A glimpse at Pakistan’s democratic future

Democracy, authoritarianism and military rule are the top three favorites of people, in power, who participate in politics. Being a complex network of laws and decision-making, politics has often been understood in the context of a competition for power. The famous sociologist Max Weber claimed that every society is based on power and thus, the idea of political landscape of any nation essentially boils down to the very fact that politics is nothing but a social institution that distributes power and makes decisions accordingly. Since its independence in 1947, the political scenario of Pakistan has swung between military, authoritarian and democratic forms of government. The globe has witnessed rising powers at the world arena as having a democratic government. This indicates that democracy can rightfully be considered as the best form of government. Nonetheless, the political landscape of Pakistan – due to various oscillations in the form of government – has been marked by instability with regards to socio-economic development.

As mentioned earlier, democracy is thought of as better than other forms of governments in ensuring socio-economic prosperity for multiple reasons. Firstly, democracy, based on consultation and discussion, significantly improves the quality of decision-making to hinder the government in power from making irresponsible decisions. Secondly, in a country as diverse as Pakistan – in terms of culture, language and religion – democracy helps in building social connection by promising equality and assurance of protecting basic as well as fundamental human rights. Hence, any government that violates human rights directly deteriorates its own stance as being democratic. Recently, the US Think Tank Freedom House listed India into the category of a semi or partially free state due to its imposition of atrocities and violence in occupied Kashmir.

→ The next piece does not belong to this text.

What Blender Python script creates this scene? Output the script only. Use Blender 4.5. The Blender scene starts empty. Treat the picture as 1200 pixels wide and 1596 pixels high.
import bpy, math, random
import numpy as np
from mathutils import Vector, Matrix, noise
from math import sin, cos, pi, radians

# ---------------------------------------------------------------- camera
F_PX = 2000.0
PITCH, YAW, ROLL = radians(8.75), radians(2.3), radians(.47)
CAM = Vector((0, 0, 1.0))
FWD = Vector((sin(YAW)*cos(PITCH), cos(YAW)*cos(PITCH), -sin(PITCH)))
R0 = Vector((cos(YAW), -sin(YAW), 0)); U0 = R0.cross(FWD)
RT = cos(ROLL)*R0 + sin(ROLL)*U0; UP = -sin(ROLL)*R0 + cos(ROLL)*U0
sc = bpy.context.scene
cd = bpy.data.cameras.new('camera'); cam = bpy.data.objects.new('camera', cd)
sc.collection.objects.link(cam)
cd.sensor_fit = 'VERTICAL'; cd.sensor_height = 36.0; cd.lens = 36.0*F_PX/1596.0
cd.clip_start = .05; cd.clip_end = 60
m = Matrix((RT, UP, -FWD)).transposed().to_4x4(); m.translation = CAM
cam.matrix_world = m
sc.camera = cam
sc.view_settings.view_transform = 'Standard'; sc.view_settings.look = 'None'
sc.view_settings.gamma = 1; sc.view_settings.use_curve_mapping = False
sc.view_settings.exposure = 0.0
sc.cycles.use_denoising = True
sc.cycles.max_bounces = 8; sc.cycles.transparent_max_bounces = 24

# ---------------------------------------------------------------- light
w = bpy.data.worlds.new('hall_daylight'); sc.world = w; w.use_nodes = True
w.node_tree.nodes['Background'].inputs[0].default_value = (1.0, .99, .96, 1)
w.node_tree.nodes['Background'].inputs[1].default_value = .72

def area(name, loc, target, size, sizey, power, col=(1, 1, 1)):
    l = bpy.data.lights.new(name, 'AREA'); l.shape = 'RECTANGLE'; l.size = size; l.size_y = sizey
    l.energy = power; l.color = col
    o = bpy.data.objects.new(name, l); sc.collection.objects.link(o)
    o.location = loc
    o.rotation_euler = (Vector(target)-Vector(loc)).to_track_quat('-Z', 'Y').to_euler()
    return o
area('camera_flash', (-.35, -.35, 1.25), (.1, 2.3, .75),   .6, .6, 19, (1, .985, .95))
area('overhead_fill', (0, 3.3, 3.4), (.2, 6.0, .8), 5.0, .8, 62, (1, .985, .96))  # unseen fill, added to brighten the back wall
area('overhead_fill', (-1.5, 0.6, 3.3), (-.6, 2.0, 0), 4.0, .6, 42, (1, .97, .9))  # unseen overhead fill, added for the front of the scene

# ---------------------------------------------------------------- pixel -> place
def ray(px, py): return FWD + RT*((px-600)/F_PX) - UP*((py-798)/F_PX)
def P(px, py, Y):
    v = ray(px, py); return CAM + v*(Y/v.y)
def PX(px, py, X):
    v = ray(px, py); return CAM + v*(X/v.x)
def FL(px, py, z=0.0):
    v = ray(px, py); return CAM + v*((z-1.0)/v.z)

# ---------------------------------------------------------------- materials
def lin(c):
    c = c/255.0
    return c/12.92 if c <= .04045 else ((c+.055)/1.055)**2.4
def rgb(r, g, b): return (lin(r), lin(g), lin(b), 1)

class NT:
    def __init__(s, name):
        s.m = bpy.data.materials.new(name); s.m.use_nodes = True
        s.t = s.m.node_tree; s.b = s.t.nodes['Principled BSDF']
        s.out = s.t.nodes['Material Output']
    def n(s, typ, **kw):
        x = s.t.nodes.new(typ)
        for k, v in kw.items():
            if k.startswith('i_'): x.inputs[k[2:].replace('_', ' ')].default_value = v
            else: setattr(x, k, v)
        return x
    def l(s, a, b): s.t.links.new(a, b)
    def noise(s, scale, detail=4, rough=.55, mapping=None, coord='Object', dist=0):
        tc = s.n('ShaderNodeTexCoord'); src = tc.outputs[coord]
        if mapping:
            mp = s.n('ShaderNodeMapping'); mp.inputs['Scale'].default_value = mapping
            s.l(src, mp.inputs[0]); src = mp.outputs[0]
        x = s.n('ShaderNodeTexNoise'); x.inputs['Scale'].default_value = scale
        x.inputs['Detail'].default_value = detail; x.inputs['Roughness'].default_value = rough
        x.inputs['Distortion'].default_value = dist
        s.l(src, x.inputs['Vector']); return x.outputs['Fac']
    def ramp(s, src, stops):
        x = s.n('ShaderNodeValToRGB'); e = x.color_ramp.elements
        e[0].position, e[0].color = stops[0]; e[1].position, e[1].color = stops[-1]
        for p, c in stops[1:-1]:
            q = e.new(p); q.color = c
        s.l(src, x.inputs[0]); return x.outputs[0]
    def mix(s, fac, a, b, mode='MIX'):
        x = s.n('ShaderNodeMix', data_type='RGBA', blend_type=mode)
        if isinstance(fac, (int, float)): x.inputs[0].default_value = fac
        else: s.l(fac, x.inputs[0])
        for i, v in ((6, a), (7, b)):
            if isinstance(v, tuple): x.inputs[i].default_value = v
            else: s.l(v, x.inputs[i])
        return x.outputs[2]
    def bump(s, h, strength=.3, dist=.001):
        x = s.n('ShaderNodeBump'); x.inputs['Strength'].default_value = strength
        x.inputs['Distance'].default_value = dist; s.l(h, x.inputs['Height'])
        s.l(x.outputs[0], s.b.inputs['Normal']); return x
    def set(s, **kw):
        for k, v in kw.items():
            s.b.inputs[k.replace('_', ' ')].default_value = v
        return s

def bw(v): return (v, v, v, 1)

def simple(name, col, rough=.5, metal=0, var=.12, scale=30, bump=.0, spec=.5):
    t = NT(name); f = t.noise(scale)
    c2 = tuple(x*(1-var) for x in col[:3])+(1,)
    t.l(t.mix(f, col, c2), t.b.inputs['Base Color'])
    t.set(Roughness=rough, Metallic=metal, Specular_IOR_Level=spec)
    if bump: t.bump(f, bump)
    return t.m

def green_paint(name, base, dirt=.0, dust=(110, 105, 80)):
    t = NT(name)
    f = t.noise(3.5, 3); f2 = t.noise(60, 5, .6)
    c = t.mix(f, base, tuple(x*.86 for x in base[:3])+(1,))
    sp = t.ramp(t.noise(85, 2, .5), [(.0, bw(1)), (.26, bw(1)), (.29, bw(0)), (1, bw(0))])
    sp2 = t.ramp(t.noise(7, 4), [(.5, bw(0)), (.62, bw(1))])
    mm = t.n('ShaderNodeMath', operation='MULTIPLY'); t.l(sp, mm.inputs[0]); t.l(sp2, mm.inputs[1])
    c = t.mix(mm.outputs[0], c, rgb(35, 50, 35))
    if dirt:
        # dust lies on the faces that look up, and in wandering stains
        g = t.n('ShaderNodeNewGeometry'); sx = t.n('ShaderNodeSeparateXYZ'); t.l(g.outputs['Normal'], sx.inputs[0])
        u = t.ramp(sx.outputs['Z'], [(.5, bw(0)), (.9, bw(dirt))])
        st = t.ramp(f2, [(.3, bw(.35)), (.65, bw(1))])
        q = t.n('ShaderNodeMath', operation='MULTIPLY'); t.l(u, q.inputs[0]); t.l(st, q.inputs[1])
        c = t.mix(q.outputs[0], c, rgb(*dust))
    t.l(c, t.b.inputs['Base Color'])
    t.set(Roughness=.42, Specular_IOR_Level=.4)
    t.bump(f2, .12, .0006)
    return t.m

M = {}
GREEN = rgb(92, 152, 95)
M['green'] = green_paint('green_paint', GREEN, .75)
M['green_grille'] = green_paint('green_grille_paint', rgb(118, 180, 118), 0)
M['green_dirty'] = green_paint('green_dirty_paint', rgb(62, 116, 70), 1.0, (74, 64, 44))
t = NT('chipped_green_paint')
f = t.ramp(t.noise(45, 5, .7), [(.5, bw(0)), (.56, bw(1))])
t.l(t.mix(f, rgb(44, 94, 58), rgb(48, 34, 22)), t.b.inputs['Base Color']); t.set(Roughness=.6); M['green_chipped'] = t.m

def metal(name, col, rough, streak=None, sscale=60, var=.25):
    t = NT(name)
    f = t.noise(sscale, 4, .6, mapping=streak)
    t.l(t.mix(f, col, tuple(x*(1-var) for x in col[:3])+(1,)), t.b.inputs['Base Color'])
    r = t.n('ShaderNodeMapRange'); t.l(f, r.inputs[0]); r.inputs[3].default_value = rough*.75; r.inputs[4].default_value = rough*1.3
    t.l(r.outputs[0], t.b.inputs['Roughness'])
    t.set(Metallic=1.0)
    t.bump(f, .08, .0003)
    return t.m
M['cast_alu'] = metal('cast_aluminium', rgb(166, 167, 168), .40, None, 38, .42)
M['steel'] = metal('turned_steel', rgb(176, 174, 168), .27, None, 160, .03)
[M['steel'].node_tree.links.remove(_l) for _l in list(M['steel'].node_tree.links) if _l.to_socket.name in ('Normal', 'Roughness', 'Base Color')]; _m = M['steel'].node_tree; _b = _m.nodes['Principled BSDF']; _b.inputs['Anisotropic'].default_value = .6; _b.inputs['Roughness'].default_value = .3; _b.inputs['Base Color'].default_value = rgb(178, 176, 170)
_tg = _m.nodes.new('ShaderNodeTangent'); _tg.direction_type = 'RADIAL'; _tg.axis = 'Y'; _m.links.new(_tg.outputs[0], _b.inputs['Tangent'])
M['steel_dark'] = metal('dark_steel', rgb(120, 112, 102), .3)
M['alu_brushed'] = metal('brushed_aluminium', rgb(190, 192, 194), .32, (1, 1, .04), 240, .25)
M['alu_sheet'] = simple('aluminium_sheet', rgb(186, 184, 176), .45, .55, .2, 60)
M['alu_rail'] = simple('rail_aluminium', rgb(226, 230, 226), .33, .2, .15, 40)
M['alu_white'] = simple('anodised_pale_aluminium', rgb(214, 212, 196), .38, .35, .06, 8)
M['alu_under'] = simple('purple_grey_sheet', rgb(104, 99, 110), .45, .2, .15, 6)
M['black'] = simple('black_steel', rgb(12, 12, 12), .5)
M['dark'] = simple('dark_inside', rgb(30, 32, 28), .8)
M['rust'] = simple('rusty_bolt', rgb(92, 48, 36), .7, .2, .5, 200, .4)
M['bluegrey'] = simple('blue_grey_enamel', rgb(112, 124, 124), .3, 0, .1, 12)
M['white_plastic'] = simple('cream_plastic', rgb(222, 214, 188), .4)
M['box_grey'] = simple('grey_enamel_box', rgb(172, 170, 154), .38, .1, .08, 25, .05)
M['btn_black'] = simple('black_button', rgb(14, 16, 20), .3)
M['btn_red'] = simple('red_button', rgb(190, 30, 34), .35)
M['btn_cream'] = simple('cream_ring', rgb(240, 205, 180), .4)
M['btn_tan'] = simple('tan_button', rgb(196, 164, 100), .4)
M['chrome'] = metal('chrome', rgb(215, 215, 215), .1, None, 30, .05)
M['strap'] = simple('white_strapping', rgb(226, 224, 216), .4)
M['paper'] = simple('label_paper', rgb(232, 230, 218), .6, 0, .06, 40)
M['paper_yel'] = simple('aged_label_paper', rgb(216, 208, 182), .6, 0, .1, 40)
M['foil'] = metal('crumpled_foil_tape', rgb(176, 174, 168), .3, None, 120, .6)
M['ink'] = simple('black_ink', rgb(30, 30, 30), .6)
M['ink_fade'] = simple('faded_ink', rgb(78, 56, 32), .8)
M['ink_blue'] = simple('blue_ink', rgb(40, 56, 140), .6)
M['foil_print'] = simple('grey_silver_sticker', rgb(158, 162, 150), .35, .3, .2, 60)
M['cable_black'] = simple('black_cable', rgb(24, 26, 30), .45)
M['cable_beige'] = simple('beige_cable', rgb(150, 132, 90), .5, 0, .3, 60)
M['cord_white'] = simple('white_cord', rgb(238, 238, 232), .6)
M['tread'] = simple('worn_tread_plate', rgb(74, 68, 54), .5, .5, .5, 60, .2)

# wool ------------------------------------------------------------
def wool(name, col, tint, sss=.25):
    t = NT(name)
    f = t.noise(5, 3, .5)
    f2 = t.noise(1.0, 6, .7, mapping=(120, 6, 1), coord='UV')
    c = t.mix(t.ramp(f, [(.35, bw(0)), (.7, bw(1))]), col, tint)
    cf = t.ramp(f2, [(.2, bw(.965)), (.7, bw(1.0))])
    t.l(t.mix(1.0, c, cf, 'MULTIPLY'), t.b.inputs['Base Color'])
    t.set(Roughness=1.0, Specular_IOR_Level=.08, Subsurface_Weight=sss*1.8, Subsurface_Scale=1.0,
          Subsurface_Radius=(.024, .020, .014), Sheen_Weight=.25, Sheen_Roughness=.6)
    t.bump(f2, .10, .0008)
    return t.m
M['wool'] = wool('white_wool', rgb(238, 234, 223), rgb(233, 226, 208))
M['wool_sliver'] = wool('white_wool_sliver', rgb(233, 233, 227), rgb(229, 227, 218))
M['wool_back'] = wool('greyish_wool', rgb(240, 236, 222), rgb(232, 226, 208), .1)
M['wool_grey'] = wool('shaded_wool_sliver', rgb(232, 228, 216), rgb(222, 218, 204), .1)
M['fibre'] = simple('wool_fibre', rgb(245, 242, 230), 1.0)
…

The Modi administration certainly forgot that democracy is the second name of empowering state-citizens for stripping individuals off their right to self-determination may not be considered democratic at all and, indeed, rightfully so.

The contemporary leaders of Pakistan have blurred the true vision and future of Pakistan that its founding father Muhammad Ali Jinnah dreamt of. He preferred democratic polity instead of authoritarianism camouflaged with inculpation of religious and military intervention. The history of Pakistan has, indeed, been a turbulent one. After M.A. Jinnah, the “Mullahs” hijacked Pakistan and manipulated its political stance by adding flavor of religion through the Objectives Resolution of 1949. Later in 1973, upon becoming an Islamic republic, Pakistan’s polity was yet again mishandled, through military intervention, by the likes of General Yahya Khan, General Zia-ul-Haq and General Pervez Musharraf. This challenged and, eventually, posed a threat to Pakistan’s democracy as civil supremacy was at stake. The past of Pakistan, undoubtedly, has been a gloomy one with regards to its stance as a democratic state.

To get a glimpse at future, it is of immense importance to at first get a good view of the past and the present. The present scenario of Pakistan’s democracy – engulfed by numerous challenges – seems likewise to its past. The contemporary government is faced with challenges likes polarization of politics, rising corruption, military interruption, dynastic rule and an ineffective system of accountability. The Pakistan Tehreek-I-Insaf (PTI), chairmanned by the Prime Minister Imran Khan, is in continuous verbal brawl with the opposition. This certainly has affected the government’s performance as it seems unable to focus primarily on better decision-making and forming better policies outside the genre of national security. Moreover, with weak institutions, democracy is bound to be weakened too as all the resources that are needed to be invested for the well-being of state-citizens, get looted by corrupt politicians and transferred abroad; pushing the nation towards bankruptcy.

An idea democracy is one that mainly focuses on the concept of human development as the real form of development. It is, as a matter of fact, the single vote of a state-citizen that decides the fate of a political party to either rise or fall. Features of an ideal democracy or pure democracy – as firstly incepted in the Greek city of Athens – are effective participation, equality in voting, informed electorate and free, fair and frequent elections. The reason for highlighting these is to demonstrate that Pakistan, pityingly, fails to secure any of the aforementioned features of an ideal democracy. This, thereby, calls for the Election Commission of Pakistan (ECP) to play its role more actively and vibrantly by ensuring objectivity at the election polls. The future of Pakistan lies in this particular implementation as the nation is done for good to have witnessed dynastic rule over the past seven decades.

Henceforth, political parties need to stop considering politics a game and playing with the lives of their state-citizens who entitle in them their trust through the vote they cast. Corruption needs to be stopped and law be declared as equal for all be it the poor or the powerful political elite. Pakistan has been robbed decade after decade by generation after generation of corrupt political parties. It is due to this rise in corruption that today Pakistan is buried under the load of debt. An objective system of accountability will put this concern on notice, allowing the current leaders to properly direct the resources for the well-being of state-citizens. Other than this, military interventions need to be halted. Neither the military nor the religious clerics should have any role in political decision-making. In a nutshell, the future of Pakistan’s democracy can be seen as promising with new leaders being given a chance to step into the political arena and experiment for the cause of promoting social equality, justice and accountability. The time will however, best decide whether the above positive hypothesis will turn out to be true.